ひとつの卵に黄身が二つ入った双子の卵のことを、二黄卵と言います。
一羽の鶏が二黄卵を産む確率は1%~2%。
やはりとっても貴重な卵なのです。
なぜ二黄卵が産まれるのかというと、それは若鶏の排卵の不安感なリズムのため。
まだ若い鶏の排卵リズムは乱れやすく、黄身が二つ入った卵になってしまうことがあるのです。
ちょっと驚いてしまうかもしれない二黄卵ですが、むしろレアでラッキーな卵といえるでしょう。
もちろん、安全面も栄養面も、味も、まったく問題のない卵です。
卵を買う時の選び方
キメが細やかでツヤのある殻の卵がおいしいと言われています。
昔は「ザラザラの卵が新鮮だ」と言われていましたが、最近の卵はパックに詰められて売られているので、これはなかなか見分けが難しいかもしれません。
特に重要なのは、殻にひびのないものを選ぶこと。
ひびから雑菌が入るおそれがあるからです。
卵を買って帰り、開けてみたらヒビが入っていた!という場合には、食べない方がいいのです。
卵の色や大きさなどの知識を身につけて、賢く卵を選びましょう。
まとめ
毎日の食卓に欠かせない卵。
日本人は世界でも珍しい、生食するほどの卵好きです。
とっても身近なのに意外と知らないことが多かったですよね。
栄養も鮮度もエサも全く同じなのに、卵の殻の色が違うだけで栄養価が高いような気がしていたのですが、無関係だったなんて・・・と思ってしまいました。

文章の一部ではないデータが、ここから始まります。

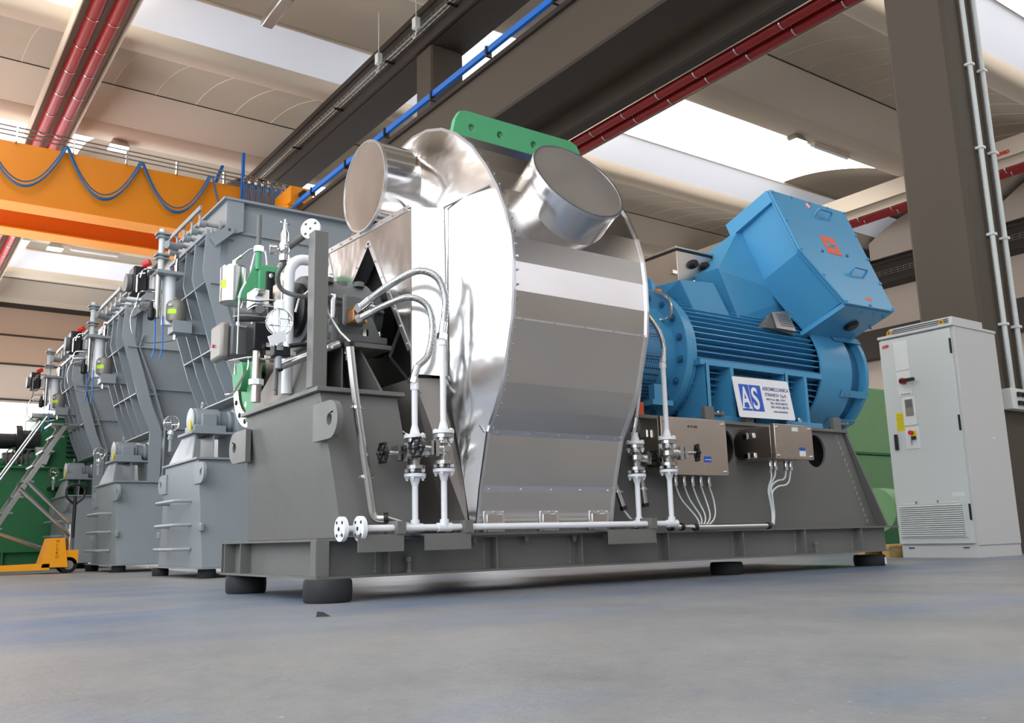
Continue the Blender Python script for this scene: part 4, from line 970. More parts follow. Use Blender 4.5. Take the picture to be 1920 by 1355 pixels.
# ------------------------------------------------------------------ stainless junction boxes
def gland(x, y, z, par):
    g = G(); g.cyl((x, y, z-.02), (x, y, z), .019, n=6); g.cyl((x, y, z-.05), (x, y, z-.02), .015, n=12); g.cyl((x, y, z-.072), (x, y, z-.045), .021, n=6)
    obj('cable_gland', g, 'chrome', par)
t = thing('junction_box', 'larger stainless junction box with five cable glands, behind the right valves', 'junction box', (4.75, 4.6, .71))
jb = obj('housing', G().box(4.47, 5.11, 4.53, 4.7, .72, 1.105), 'stainless', t, bev=.003)
obj('lid', G().box(4.46, 5.12, 4.49, 4.52, .71, 1.115), 'stainless', t, bev=.004); obj('seal', G().box(4.475, 5.105, 4.52, 4.53, .725, 1.10), 'black', t)
for x in (4.49, 5.09):
    for z in (.74, 1.085): obj('screw', G().cyl((x, 4.475, z), (x, 4.49, z), .009, n=12), 'chrome', t)
l_ = obj('label', G().box(4.87, 4.94, 4.487, 4.49, .805, .845), 'sign_blue', t); obj('label_stripe', G().box(4.875, 4.935, 4.485, 4.487, .82, .825), 'sign_white', l_); obj('label', G().box(4.87, 4.95, 4.488, 4.49, .75, .795), 'stainless', t)
text('SE-TE-TBX', 'engraving', .022, (4.72, 4.4885, 1.045), (1, 0, 0), (0, 0, 1), 'text_black', t, .0004)
GX = (4.67, 4.755, 4.84, 4.925, 5.01)
for x in GX: gland(x, 4.59, .71, t)
obj('clip', G().box(4.44, 4.46, 4.62, 4.68, .98, 1.03), 'chrome', t)
ends = []
for i, x in enumerate(GX):
    dx = 4.62+.05*i
    g = G().tube([(x, 4.59, .645), (x+.03, 4.58, .55), (dx+.19, 4.54, .42), (4.80+.014*i, 4.50, .365-.006*i), (4.63, 4.50, .36)], .0055, 6, rad=.12)
    one('cable', g, 'panel_white', 'thin pale cable hanging from the %s gland of the larger junction box' % ('leftmost', 'second', 'middle', 'fourth', 'rightmost')[i], 'cable', 'cables under the larger junction box')
t = thing('junction_box', 'smaller stainless junction box with hinges and four glands, below the board', 'junction box', (5.65, 4.5, .83))
obj('housing', G().box(5.44, 5.86, 4.35, 4.70, .84, 1.08), 'stainless', t, bev=.003)
obj('lid', G().box(5.43, 5.87, 4.30, 4.34, .83, 1.09), 'stainless', t, bev=.004); obj('seal', G().box(5.445, 5.855, 4.34, 4.35, .845, 1.075), 'black', t)
for z in (.87, 1.02):
    h_ = obj('hinge', G().box(5.425, 5.44, 4.50, 4.60, z-.02, z+.02), 'chrome', t, bev=.003)
    obj('pin', G().cyl((5.42, 4.55, z-.025), (5.42, 4.55, z+.025), .007, n=8), 'steel', h_)
for x in (5.46, 5.84):
    for z in (.855, 1.065): obj('screw', G().cyl((x, 4.287, z), (x, 4.30, z), .008, n=12), 'chrome', t)
l_ = obj('label', G().box(5.70, 5.77, 4.297, 4.30, .90, .92), 'sign_blue', t); obj('label', G().box(5.70, 5.77, 4.298, 4.30, .855, .895), 'panel_white', t); obj('label', G().box(5.63, 5.70, 4.298, 4.30, 1.04, 1.07), 'panel_white', t)
for x in (5.50, 5.555, 5.68, 5.735): gland(x, 4.42, .83, t)
for i, P in enumerate(([(5.50, 4.42, .765), (5.52, 4.43, .70), (5.50, 4.46, .62), (5.58, 4.5, .45), (5.56, 4.49, .37)], [(5.555, 4.42, .765), (5.55, 4.42, .72), (5.51, 4.46, .62), (5.59, 4.5, .45), (5.57, 4.49, .365)],
                       [(5.68, 4.42, .765), (5.66, 4.42, .69), (5.56, 4.42, .68), (5.525, 4.45, .64), (5.60, 4.5, .45), (5.57, 4.49, .375)], [(5.735, 4.42, .765), (5.7, 4.42, .65), (5.58, 4.43, .64), (5.53, 4.45, .60), (5.605, 4.5, .44), (5.575, 4.49, .36)])):
    one('cable', G().tube(P, .0065, 6, rad=.08), 'panel_white', 'pale cable from the %s gland under the smaller junction box' % ('leftmost', 'second from left', 'third from left', 'rightmost')[i], 'cable', 'cables under the smaller junction box')
def conduit(P, r, lab, caps=True, clamps=(), rad=.1):
    t = thing('steel_conduit', lab, 'conduit', P[-1])
    obj('pipe', G().tube(P, r, 14, rad=rad), 'steel', t)
    for e, f in ((P[0], P[1]), (P[-1], P[-2])):
        d = (V(f)-V(e)).normalized(); obj('end_cap', G().ring(V(e)-d*.004, V(e)+d*.022, r+.005, r*.75, 18), 'black', t)
    for c, d in clamps:
        c = V(c); g = G(); g.cyl(c-V((0, 0, .008)), c+V((0, 0, .008)), r+.006, n=16); g.cyl(c+V((-r-.022, 0, 0)), c+V((r+.022, 0, 0)), .008, n=8)
        obj('clamp', g, 'chrome', t)
    return t
conduit([(2.14, 4.55, 1.40), (2.175, 4.55, 1.12), (2.262, 4.55, .60), (2.29, 4.55, .43), (2.36, 4.51, .435)], .024, 'shiny steel conduit running down the near pedestal face', clamps=[((2.185, 4.55, 1.04), 0), ((2.25, 4.56, .66), 0)], rad=.09)
one('cable', G().tube([(2.35, 4.52, .44), (2.41, 4.50, .42), (2.47, 4.47, .395), (2.6, 4.46, .36)], .011, 8), 'steel', 'bare cable leaving the lower end of the shiny pedestal conduit', 'cable')
conduit([(4.50, 4.50, .355), (4.62, 4.50, .355)], .022, 'short horizontal steel conduit end under the larger junction box')
conduit([(4.74, 4.50, .35), (5.53, 4.50, .35)], .02, 'long horizontal steel conduit along the base frame below the smaller box')
conduit([(4.34, 4.62, 1.0), (4.36, 4.62, .8), (4.40, 4.62, .5)], .02, 'steel conduit behind the right hand risers, right one of two', clamps=[((4.385, 4.62, .62), 0)])
conduit([(4.10, 4.66, .8), (4.16, 4.64, .62), (4.2, 4.62, .48)], .02, 'steel conduit beside the silver casing foot, left one of two', clamps=[((4.165, 4.64, .6), 0)])
one('cable', G().tube([(4.2, 4.62, .47), (4.24, 4.61, .42), (4.34, 4.6, .36)], .007, 6), 'panel_white', 'pale cables leaving the conduit beside the silver casing foot', 'cable')
# second conduit behind the post
conduit([(1.93, 5.08, 1.33), (2.12, 5.0, 1.42), (2.28, 4.93, 1.49)], .024, 'slanting steel conduit passing behind the grey post', clamps=[((2.2, 4.96, 1.455), 0)])
one('cable', G().tube([(2.08, 4.80, 1.78), (2.11, 4.78, 1.62), (2.16, 4.72, 1.50), (2.20, 4.66, 1.43)], .006, 6), 'panel_white', 'pale wire hanging past the bearing housing to the conduit top', 'wire')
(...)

でも、卵は「完全栄養食」と言われるほど、栄養素がバランスよくつまった食品。
特に、卵に含まれる「レシチン」はアルツハイマーの予防や、記憶力のアップ、美肌効果があると言われています。
もう明日からは色や大きさで迷うことはありませんね。
美味しく積極的に卵を食べていきたいです。